Erano seguite un’interrogazione indignata di una parlamentare reggina, che aveva definito inaccettabile il nuovo processo, e l’irrituale richiesta di una relazione avanzata dal ministro della Giustizia, Carlo Nordio, alla Corte. Che ha replicato a Reggio il copione di Messina, andando ben oltre la richiesta di 24 anni di carcere proposta dalla procura generale e infischiandosene dei rilievi della Cassazione. Perché l’ergastolo è ormai «pena unica» nel diritto penale di piazza: lo invoca l’opinione pubblica, lo sbandiera la politica, lo «sussurra» il guardasigilli, e le Corti si adeguano. Con buona pace del codice, che subisce un’abrogazione de facto.
Nel ventennio che va tra il 1955 e il 1974, a fronte di una media annuale di 490 omicidi, in Italia venivano sentenziati 4,5 ergastoli all’anno. Nei vent’anni tra il 2000 e il 2019, a fronte di una media di omicidi solo appena superiore (551), gli ergastoli per anno sono diventati 138,5, cioè 25 volte di più (i dati sono riportati da Davide Galliani nel volume Ergastolo e diritto alla Speranza, Giappichelli editore, 2024, pag. 321).

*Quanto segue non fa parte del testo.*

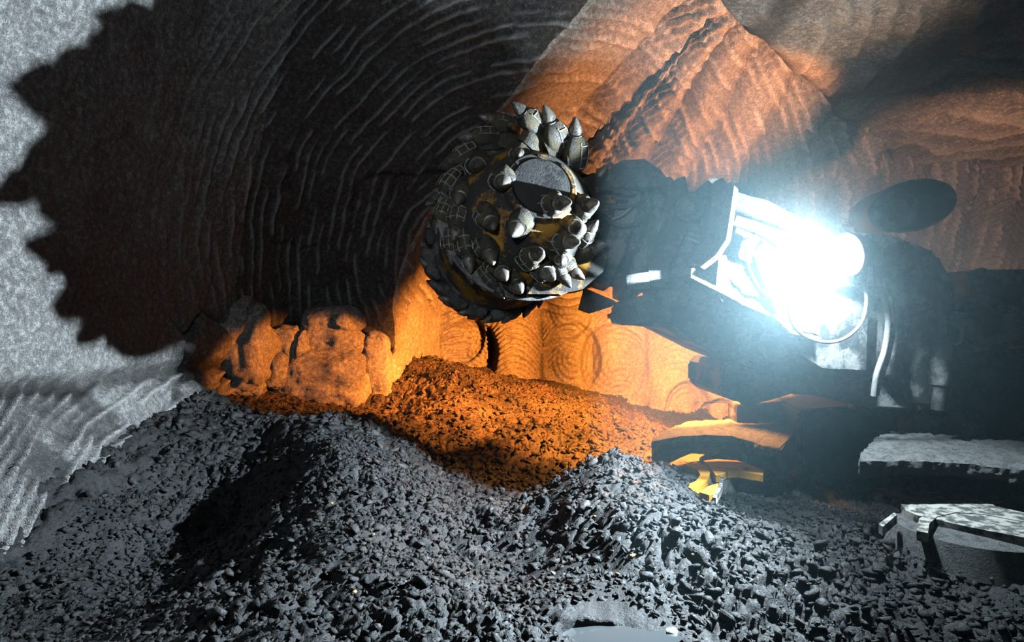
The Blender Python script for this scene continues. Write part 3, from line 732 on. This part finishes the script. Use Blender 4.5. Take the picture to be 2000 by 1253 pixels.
# boom body
def hexa(name, loop, thick, mat, bev=.015, parent=None, rough=0.0):
    bm = bmesh.new(); prism(bm, [W(*p) for p in loop], thick); bmesh.ops.recalc_face_normals(bm, faces=bm.faces)
    if rough:
        bmesh.ops.triangulate(bm, faces=bm.faces)
        for _ in range(9):
            es = [e for e in bm.edges if e.calc_length() > .03]
            if not es: break
            bmesh.ops.subdivide_edges(bm, edges=es, cuts=1); bmesh.ops.triangulate(bm, faces=[f for f in bm.faces if len(f.verts) > 3])
            if len(bm.verts) > 60000: break
        co_ = np.array([v.co[:] for v in bm.verts]); bm.normal_update(); no_ = np.array([v.normal[:] for v in bm.verts])
        dsp = rough*(fbm(co_*28, 3)+.6*ridge(co_*14, 2)-.3)
        for v, d_, nn in zip(bm.verts, dsp, no_): v.co += Vector(nn)*float(d_)
        return bm_obj(name, bm, mat, parent or MACH, True, 0)
    return bm_obj(name, bm, mat, parent or MACH, True, bev)
top = hexa('boom_top_plate', [(1432,372,4.05),(1500,392,4.05),(1560,425,4.05),(1600,452,4.05),(1600,500,4.05),(1500,455,4.05),(1425,420,4.05)], (0, .5, .0), M_crust, rough=.012)
hexa('boom_shell', [(1215,600,4.25),(1330,560,4.15),(1400,470,4.12),(1600,500,4.12),(1740,470,4.15),(1835,492,4.2),(1872,556,4.2),(1850,650,4.2),(1830,795,4.25),(1790,803,4.25),(1700,742,4.2),(1520,738,4.15),(1400,690,4.15),(1300,640,4.2),(1220,632,4.25)], (0, .75, 0), M_steel, .04)
hexa('side_panel', [(1352,518,3.92),(1400,505,3.92),(1415,470,3.92),(1480,470,3.90),(1600,525,3.90),(1600,655,3.90),(1545,640,3.90),(1520,615,3.90),(1452,588,3.90),(1420,575,3.90),(1400,560,3.92),(1350,535,3.92)], (0, .30, 0), M_crust, rough=.014)
hexa('panel_rib', [(1404,500,3.86),(1418,498,3.86),(1428,575,3.84),(1412,590,3.84),(1398,572,3.84)], (0, .08, 0), M_crust, rough=.007)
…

Un fenomeno di questa entità è una rivoluzione silente ma progressiva, realizzata in un rimbalzo di reazioni tra la piazza e il palazzo. In un Paese in cui il consenso sta diventando la fonte di legittimazione dell’azione penale, l’intersezione tra ciò che si dice nel dibattito pubblico e ciò che si delibera nelle corti giudiziarie è costante. Il rischio è che un’istanza di risarcimento, peraltro legittima, delle vittime e delle donne, concimi sempre di più una risposta penale giustizialista e securitaria, che erode alla radice le garanzie dell’ordinamento liberale, dalla presunzione di innocenza al diritto di difesa.
Pur con tutta l’adesione al dolore dei familiari colpiti dai lutti dei femminicidi, non si può cedere alla tentazione di fare del diritto penale una legge del taglione. Perché la cattiveria dei killer non è l’unica unità di misura della giusta pena. Ce n’è almeno un’altra, nella logica della laicità costituzionale, ed è la rieducazione del condannato. Qual è il tempo sufficientemente lungo per maturare la piena coscienza della gravità del gesto, ma non tanto lungo da impedire la concretezza di un recupero sociale?
Anche di fronte alla ferocia di Filippo Turetta, è questa la domanda che la giustizia deve porsi per salvare, dopo la distruzione immane che si è prodotta, l’unico valore salvabile: la speranza. Per lo stesso motivo è necessario disarmare i pregiudizi di certi vati del moralconformismo d’élite, che orientano il dibattito pubblico, animati talvolta dal fanatismo ideologico, talaltra dalla furbizia di mettersi in mostra. Se l’ergastolo diventa un valore, come vorrebbe Laura Pausini, la battaglia di emancipazione e di libertà delle donne si riduce a una retorica vittimaria, che assume l’irredimibilità del male come un dogma e nega la speranza.
Allo stesso modo non si può sostenere, come fa Paolo Di Paolo, che l’inopportunità di un invito non tradisca il garantismo, perché il garantismo è protezione reputazionale del cittadino accusato, e tuttavia innocente prima che un giudicato provi la sua colpevolezza. Se a un intellettuale sfugge un principio così fondativo dello statuto della libertà, non ci si può stupire che l’opinione pubblica si radicalizzi. E che il giustizialismo diventi sempre di più la domanda che la società pone al potere giudiziario. Con l’effetto di non accorgerci che stiamo precipitando in una democrazia dell’ergastolo.